All lines in which the word "scene" occurs are to be extracted.

++++

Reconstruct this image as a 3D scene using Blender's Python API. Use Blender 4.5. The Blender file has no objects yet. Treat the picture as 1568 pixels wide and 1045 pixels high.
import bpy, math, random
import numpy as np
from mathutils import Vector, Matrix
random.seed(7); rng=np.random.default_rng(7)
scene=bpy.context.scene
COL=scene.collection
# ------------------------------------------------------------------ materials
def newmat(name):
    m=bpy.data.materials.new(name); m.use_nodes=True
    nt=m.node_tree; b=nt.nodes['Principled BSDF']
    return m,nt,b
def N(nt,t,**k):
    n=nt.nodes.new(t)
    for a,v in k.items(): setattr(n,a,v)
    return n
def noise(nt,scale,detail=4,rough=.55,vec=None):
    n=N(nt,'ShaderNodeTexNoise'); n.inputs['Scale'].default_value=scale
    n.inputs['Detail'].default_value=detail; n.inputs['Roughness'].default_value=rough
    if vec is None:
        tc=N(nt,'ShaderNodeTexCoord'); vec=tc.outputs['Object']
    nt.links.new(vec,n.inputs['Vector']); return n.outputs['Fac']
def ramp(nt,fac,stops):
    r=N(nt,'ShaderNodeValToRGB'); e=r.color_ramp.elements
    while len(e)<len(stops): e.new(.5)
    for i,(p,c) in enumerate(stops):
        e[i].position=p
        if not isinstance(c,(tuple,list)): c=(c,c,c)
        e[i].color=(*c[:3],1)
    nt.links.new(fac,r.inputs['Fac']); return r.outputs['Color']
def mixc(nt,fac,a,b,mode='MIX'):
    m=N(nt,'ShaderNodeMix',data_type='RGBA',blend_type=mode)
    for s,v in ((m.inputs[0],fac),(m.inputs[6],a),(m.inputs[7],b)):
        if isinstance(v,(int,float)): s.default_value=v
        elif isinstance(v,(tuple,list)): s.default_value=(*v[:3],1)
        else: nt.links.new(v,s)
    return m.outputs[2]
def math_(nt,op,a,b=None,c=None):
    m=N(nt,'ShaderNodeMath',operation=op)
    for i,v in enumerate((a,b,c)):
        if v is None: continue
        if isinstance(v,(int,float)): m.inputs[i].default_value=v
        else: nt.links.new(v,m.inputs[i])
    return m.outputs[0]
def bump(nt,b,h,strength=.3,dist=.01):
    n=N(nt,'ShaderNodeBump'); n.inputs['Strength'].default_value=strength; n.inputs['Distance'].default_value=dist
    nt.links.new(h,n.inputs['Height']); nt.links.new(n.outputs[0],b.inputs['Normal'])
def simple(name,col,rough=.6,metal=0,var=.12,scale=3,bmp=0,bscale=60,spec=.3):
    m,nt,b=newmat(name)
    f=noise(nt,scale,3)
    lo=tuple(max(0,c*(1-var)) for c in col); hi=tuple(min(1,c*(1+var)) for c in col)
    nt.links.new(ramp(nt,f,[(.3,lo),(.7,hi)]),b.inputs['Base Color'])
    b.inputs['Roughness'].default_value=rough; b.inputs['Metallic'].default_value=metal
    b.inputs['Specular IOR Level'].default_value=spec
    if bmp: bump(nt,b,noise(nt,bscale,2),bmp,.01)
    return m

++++

### Solution for this problem
Reconstruct this image as a 3D scene using Blender's Python API. Use Blender 4.5. The Blender file has no objects yet. Treat the picture as 1568 pixels wide and 1045 pixels high.
scene=bpy.context.scene
COL=scene.collection